Short problem: Quote the whole listing word for word. Do not include the pictures.

Provided data:
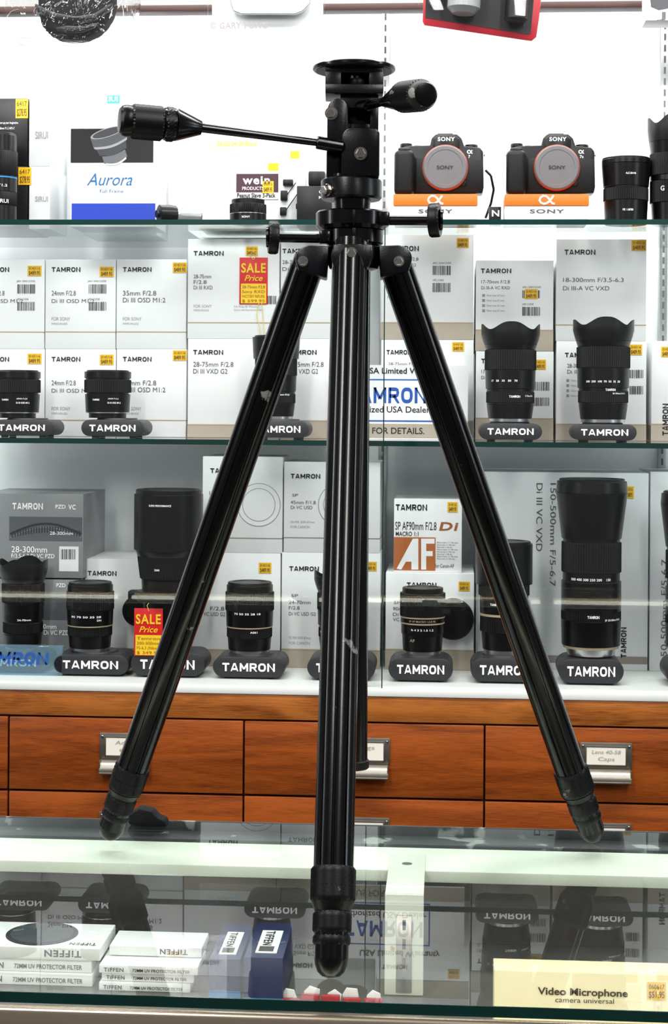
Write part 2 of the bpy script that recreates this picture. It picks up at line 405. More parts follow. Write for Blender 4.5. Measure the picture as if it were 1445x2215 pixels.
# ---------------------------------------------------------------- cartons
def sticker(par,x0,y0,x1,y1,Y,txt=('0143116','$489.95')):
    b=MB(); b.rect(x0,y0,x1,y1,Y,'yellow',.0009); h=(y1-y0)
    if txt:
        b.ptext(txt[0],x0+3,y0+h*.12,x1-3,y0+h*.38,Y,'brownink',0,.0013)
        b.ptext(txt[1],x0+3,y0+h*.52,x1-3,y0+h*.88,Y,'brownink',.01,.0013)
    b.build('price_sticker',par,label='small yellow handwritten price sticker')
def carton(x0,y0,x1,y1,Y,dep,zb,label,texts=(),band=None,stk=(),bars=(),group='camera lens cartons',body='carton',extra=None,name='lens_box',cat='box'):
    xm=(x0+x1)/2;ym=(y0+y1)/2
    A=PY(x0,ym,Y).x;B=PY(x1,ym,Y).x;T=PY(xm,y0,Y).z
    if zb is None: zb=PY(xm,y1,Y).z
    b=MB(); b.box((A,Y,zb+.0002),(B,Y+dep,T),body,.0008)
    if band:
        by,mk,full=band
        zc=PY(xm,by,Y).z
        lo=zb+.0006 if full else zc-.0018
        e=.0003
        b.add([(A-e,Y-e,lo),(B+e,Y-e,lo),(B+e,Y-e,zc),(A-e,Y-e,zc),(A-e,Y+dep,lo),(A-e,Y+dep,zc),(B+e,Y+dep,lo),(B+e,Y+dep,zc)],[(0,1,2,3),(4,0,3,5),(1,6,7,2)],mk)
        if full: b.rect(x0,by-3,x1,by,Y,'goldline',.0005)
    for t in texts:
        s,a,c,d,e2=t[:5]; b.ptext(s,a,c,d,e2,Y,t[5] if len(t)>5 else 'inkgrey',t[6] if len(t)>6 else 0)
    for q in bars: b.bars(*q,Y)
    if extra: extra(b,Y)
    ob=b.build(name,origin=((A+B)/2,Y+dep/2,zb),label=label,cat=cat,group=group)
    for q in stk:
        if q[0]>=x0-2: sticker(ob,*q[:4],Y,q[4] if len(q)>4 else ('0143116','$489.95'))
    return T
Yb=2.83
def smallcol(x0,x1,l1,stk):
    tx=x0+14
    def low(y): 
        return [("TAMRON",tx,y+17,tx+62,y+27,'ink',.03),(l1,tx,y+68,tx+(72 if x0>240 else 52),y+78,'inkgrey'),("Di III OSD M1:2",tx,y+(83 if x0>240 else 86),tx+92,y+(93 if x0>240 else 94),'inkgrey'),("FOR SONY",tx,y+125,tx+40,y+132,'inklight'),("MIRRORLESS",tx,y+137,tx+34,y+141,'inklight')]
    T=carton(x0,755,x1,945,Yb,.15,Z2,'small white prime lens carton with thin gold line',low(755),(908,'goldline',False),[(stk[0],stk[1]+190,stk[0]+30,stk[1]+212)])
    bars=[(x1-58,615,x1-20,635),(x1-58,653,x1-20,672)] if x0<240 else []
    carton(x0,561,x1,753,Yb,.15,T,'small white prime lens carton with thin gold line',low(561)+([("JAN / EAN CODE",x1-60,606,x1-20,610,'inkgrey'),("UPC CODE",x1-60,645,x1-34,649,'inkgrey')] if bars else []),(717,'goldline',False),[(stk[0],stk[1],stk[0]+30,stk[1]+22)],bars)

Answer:
Write part 2 of the bpy script that recreates this picture. It picks up at line 405. More parts follow. Write for Blender 4.5. Measure the picture as if it were 1445x2215 pixels.
# ---------------------------------------------------------------- cartons
def sticker(par,x0,y0,x1,y1,Y,txt=('0143116','$489.95')):
    b=MB(); b.rect(x0,y0,x1,y1,Y,'yellow',.0009); h=(y1-y0)
    if txt:
        b.ptext(txt[0],x0+3,y0+h*.12,x1-3,y0+h*.38,Y,'brownink',0,.0013)
        b.ptext(txt[1],x0+3,y0+h*.52,x1-3,y0+h*.88,Y,'brownink',.01,.0013)
    b.build('price_sticker',par,label='small yellow handwritten price sticker')
def carton(x0,y0,x1,y1,Y,dep,zb,label,texts=(),band=None,stk=(),bars=(),group='camera lens cartons',body='carton',extra=None,name='lens_box',cat='box'):
    xm=(x0+x1)/2;ym=(y0+y1)/2
    A=PY(x0,ym,Y).x;B=PY(x1,ym,Y).x;T=PY(xm,y0,Y).z
    if zb is None: zb=PY(xm,y1,Y).z
    b=MB(); b.box((A,Y,zb+.0002),(B,Y+dep,T),body,.0008)
    if band:
        by,mk,full=band
        zc=PY(xm,by,Y).z
        lo=zb+.0006 if full else zc-.0018
        e=.0003
        b.add([(A-e,Y-e,lo),(B+e,Y-e,lo),(B+e,Y-e,zc),(A-e,Y-e,zc),(A-e,Y+dep,lo),(A-e,Y+dep,zc),(B+e,Y+dep,lo),(B+e,Y+dep,zc)],[(0,1,2,3),(4,0,3,5),(1,6,7,2)],mk)
        if full: b.rect(x0,by-3,x1,by,Y,'goldline',.0005)
    for t in texts:
        s,a,c,d,e2=t[:5]; b.ptext(s,a,c,d,e2,Y,t[5] if len(t)>5 else 'inkgrey',t[6] if len(t)>6 else 0)
    for q in bars: b.bars(*q,Y)
    if extra: extra(b,Y)
    ob=b.build(name,origin=((A+B)/2,Y+dep/2,zb),label=label,cat=cat,group=group)
    for q in stk:
        if q[0]>=x0-2: sticker(ob,*q[:4],Y,q[4] if len(q)>4 else ('0143116','$489.95'))
    return T
Yb=2.83
def smallcol(x0,x1,l1,stk):
    tx=x0+14
    def low(y): 
        return [("TAMRON",tx,y+17,tx+62,y+27,'ink',.03),(l1,tx,y+68,tx+(72 if x0>240 else 52),y+78,'inkgrey'),("Di III OSD M1:2",tx,y+(83 if x0>240 else 86),tx+92,y+(93 if x0>240 else 94),'inkgrey'),("FOR SONY",tx,y+125,tx+40,y+132,'inklight'),("MIRRORLESS",tx,y+137,tx+34,y+141,'inklight')]
    T=carton(x0,755,x1,945,Yb,.15,Z2,'small white prime lens carton with thin gold line',low(755),(908,'goldline',False),[(stk[0],stk[1]+190,stk[0]+30,stk[1]+212)])
    bars=[(x1-58,615,x1-20,635),(x1-58,653,x1-20,672)] if x0<240 else []
    carton(x0,561,x1,753,Yb,.15,T,'small white prime lens carton with thin gold line',low(561)+([("JAN / EAN CODE",x1-60,606,x1-20,610,'inkgrey'),("UPC CODE",x1-60,645,x1-34,649,'inkgrey')] if bars else []),(717,'goldline',False),[(stk[0],stk[1],stk[0]+30,stk[1]+22)],bars)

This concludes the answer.